Closing out the list is the most chill game of them all. Well, as long as the story isn’t getting in your way. You’re basically an underwater maintenance man. Get up, make coffee, get in your tiny submarine, cruise along the ocean floor cleaning up plastic and shipwrecks, blast oil spills with lasers, photograph wildlife, find stickers and blueprints, and occasionally have, uh, extended mental breakdowns about your deceased daughter that seems to be following you around in spirit form.

2023 was not a great year for gamedev. I mean, I did my best, but between an ongoing UX contract all year, and a kid, there wasn’t much time left. And as you can tell from the above, I preferred to spend that time playing games instead of making them. Still, I didn’t exactly slack off on that front.

Project Art Thief

This big project remained a strong focus this year. I continued work on the prototype that the Creative Industries Fund financed towards the end of 2022, and during INDIGO I pitched it to several publishers including Ubisoft. Their enthusiasm was motivating, but in the end no deal was reached, and without help I wouldn’t be able to tackle this project, so I decided to leave it be until after the UX contract is finished.

Project Soulslike

After playing all those soulslikes, I felt the urge to put my own spin on it. Or rather, it’s more of a Green-Knight-like. I’m very excited about the narrative and the visual style, we’ll see if I find time to finish this one in 2024.

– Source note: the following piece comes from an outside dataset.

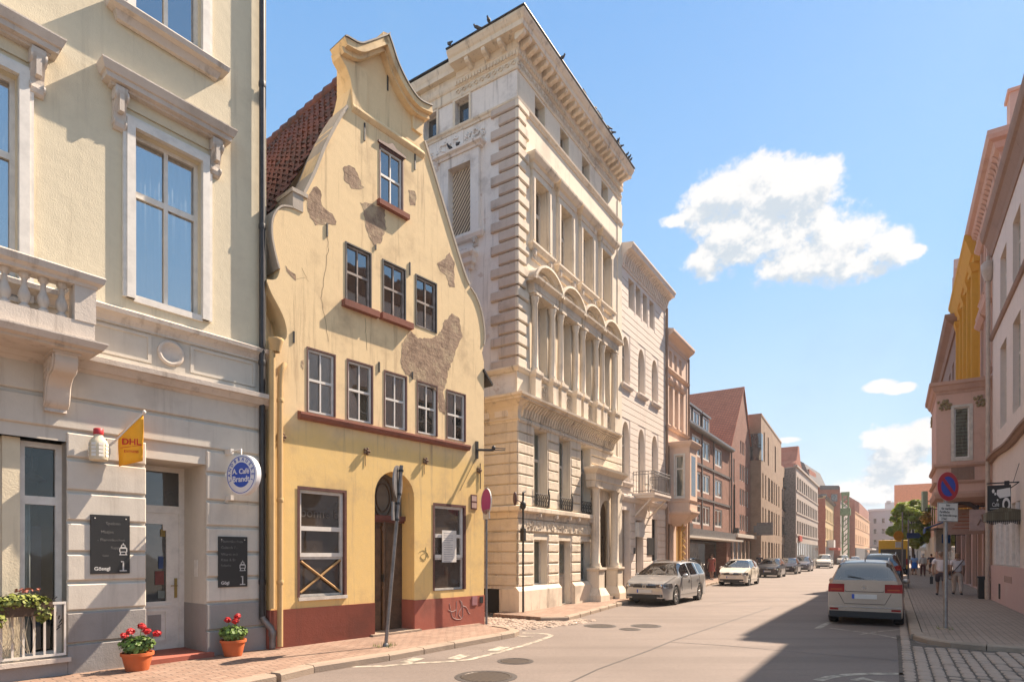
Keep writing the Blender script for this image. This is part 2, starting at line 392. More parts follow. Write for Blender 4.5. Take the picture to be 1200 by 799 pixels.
# ---- road surface ----
t=NT('asphalt'); t.b.inputs['Roughness'].default_value=.82; SRZ_=FB.rz
a=t.noise(140,3,.7); b=t.noise(.35,6,.6); c_=t.noise(1.0,5,.6,(.35,2.6,1))
col=t.mix(t.ramp(b,.3,.7),(.178,.138,.117),(.225,.176,.149)); col=t.mix(t.ramp(a,.35,.7,0,.5),col,(.11,.095,.08)); col=t.mix(t.ramp(c_,.55,.75,0,.35),col,(.14,.115,.1))
rm=t.n('ShaderNodeMapping'); rm.inputs['Rotation'].default_value=(0,0,-SRZ_); rm.inputs['Scale'].default_value=(.06,1.1,1); t.l(t.tc.outputs['Object'],rm.inputs[0])
tr=t.n('ShaderNodeTexNoise'); tr.inputs['Scale'].default_value=1.0; tr.inputs['Detail'].default_value=5; t.l(rm.outputs[0],tr.inputs['Vector'])
col=t.mix(t.ramp(tr.outputs[0],.46,.66,0,.45),col,(.115,.088,.073))
col=t.mix(t.ramp(t.noise(16,5,.75),.42,.68,0,.34),col,(.10,.078,.064)); sp_=t.noise(2.2,4,.7,(1,1,1),(7,3,1)); col=t.mix(t.ramp(sp_,.66,.74,0,.5),col,(.08,.065,.055)); col=t.mix(t.ramp(t.noise(260,2,.6),.58,.72,0,.55),col,(.34,.28,.235))
vo=t.n('ShaderNodeTexVoronoi'); vo.feature='DISTANCE_TO_EDGE'; vo.inputs['Scale'].default_value=.16
wv=t.n('ShaderNodeVectorMath'); wv.operation='ADD'; nz_=t.n('ShaderNodeTexNoise'); nz_.inputs['Scale'].default_value=1.3; nz_.inputs['Detail'].default_value=5; t.l(t.tc.outputs['Object'],wv.inputs[0]); t.l(nz_.outputs[1],wv.inputs[1]); t.l(wv.outputs[0],vo.inputs['Vector'])
col=t.mix(t.math('MULTIPLY',t.ramp(vo.outputs[0],.0015,.003,1,0),t.ramp(b,.52,.66,0,.6)),col,(.055,.045,.04))
t.l(col,t.b.inputs['Base Color']); t.bump(a,.006); M['asphalt']=t.m
M['paint']=plain('road_paint',(.46,.40,.32),.75,var=.45,bump=.003)
M['tar']=plain('tar_seam',(.07,.06,.055),.6,var=.2)
M['kerb']=stucco('granite_kerb',(.33,.255,.195),(.17,.13,.1),.2,.5,.006)
M['pave']=brick('pavement_bricks',(.27,.17,.12),(.33,.225,.165),(.14,.10,.075),.22,.11,.012,'xy',mort=.007,var=.6)
M['sett']=brick('pavement_setts',(.27,.20,.15),(.31,.235,.18),(.19,.145,.11),.16,.12,.008,'xy',mort=.008,var=.3)
M['cobble']=stucco('cobble_stone',(.36,.28,.225),(.19,.145,.115),.2,.5,.01)
M['joint']=plain('sandy_joint',(.12,.095,.075),.95,var=.3,bump=.01)
M['earth']=plain('far_ground',(.16,.14,.11),.95,var=.3)
# ================= setting =================
g=MB(); g.add([(-1500,-400,-.03),(1500,-400,-.03),(1500,2600,-.03),(-1500,2600,-.03)],[(0,1,2,3)]); struct(g.build('ground',M['earth']))
# road polygon in street coordinates
def sp(t,o,z=0): v=street(t,o,z); return (v.x,v.y,z)
LK=[(-.6,1.95),(4,1.35),(15,.85),(21,.2),(30,-.15),(240,-.3)]      # left kerb (t,o)
RK=[(-1.3,9.3),(240,9.3)]
NK=[(-12,-4.2),(-3.1,8.02),(-2.85,8.6),(-1.97,9.6),(-1.04,10.87),(-.2,12.0),(.05,12.35),(.16,12.7),(.05,13.1),(-.3,13.55)]  # near left kerb in world x,y
NK=[(-9.5,-2.0)]+NK[1:]
rp=[(-9.5,-2.0),(20,-14)]+[sp(-3.5,14)[:2]]+[sp(240,14)[:2],sp(240,-6)[:2],sp(20,-6)[:2],(-3,16)]
r=MB(); r.prism([(-14,-6),(22,-14),sp(-2,16)[:2],sp(240,16)[:2],sp(240,-8)[:2],sp(20,-8)[:2],(-6,17)],-.025,0,'z'); struct(r.build('road',M['asphalt']))
def slab(name,pts,z,mat,rz=0):
    m=MB()
    c,s=math.cos(-rz),math.sin(-rz)
    m.prism([(x*c-y*s,x*s+y*c) for x,y in pts],.002,z,'z'); o=m.build(name,mat); o.rotation_euler=(0,0,rz); return struct(o)
YRZ=FY.rz
nk=[Vector(p) for p in NK]
def offset_poly(P,d):
    out=[]
    for i,p in enumerate(P):
        a=(P[i]-P[i-1]).normalized() if i else None; b=(P[i+1]-P[i]).normalized() if i<len(P)-1 else None
        na=Vector((-a.y,a.x)) if a else Vector((-b.y,b.x)); nb=Vector((-b.y,b.x)) if b else na
        m_=(na+nb).normalized(); out.append(p+m_*d/max(.4,m_.dot(na)))
    return out
nki=offset_poly(nk,.22)
wl=[FY.w(5.34,0.02)[:2],FY.w(0,.02)[:2],FA.w(0,.0)[:2],FA.w(-16,0.)[:2]]
slab('pavement',[tuple(p) for p in nki]+[tuple(FY.w(5.3,-.3)[:2])]+[tuple(FA.w(0,-1.4)[:2]),tuple(FA.w(-18,-1.4)[:2])],.10,M['pave'],YRZ)
# kerb stones (one structure object, single stones with joints)
def kerb(P,w,h,L=1.0,name='kerb'):
    m=MB(); P=[Vector(p) for p in P]; Q=offset_poly(P,w)
    for i in range(len(P)-1):
        a,b,c,d=P[i],P[i+1],Q[i+1],Q[i]; n=max(1,round((b-a).length/L))
        for k in range(n):
            u0,u1=k/n+.006,(k+1)/n-.006; e=.012
            p=[a.lerp(b,u0),a.lerp(b,u1),d.lerp(c,u1),d.lerp(c,u0)]
            hh=h+random.uniform(-.004,.004); cen=sum((Vector(x) for x in p),Vector((0,0)))/4
            p2=[x.lerp(cen,.0) for x in p]; dirn=(p[3]-p[0]).normalized()*.025
            m.add([(x.x,x.y,-.01) for x in p]+[(p[0].x,p[0].y,hh-.025),(p[1].x,p[1].y,hh-.025),(p[2].x,p[2].y,hh),(p[3].x,p[3].y,hh)]+[(p[0].x+dirn.x,p[0].y+dirn.y,hh),(p[1].x+dirn.x,p[1].y+dirn.y,hh)],
              [(0,1,5,4),(1,2,6,9,5),(2,3,7,6),(3,0,4,8,7),(4,5,9,8),(8,9,6,7)])
    return struct(m.build(name,M['kerb']))
kerb(NK,.2,.112)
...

Dutch audiovisual institute Beeld & Geluid asked me for the project files and history of the games I’ve made, in order to archive it for posterity in the Dutch games canon. So I spent some time collecting old projects and contextualizing them. The first batch of 8 games is now in their hands, and I’m curious to see what they’ll make of it.


Because I had to touch lots of old projects, I couldn’t resist polishing some of them up. I ported Minimal Raider to the new Unity URP rendering pipeline, and I’ve completed some big lingering improvements to Coyote, both of which I intend to release on Steam one they’re finished.

Beyond that I’m not doing any predictions or setting any goals for 2024, as the year is just too unpredictable. But I miss releasing something, so I’ll try to do something about that at least.

What were your favorite games of last year? And which games that you missed are you excited to try in the new year?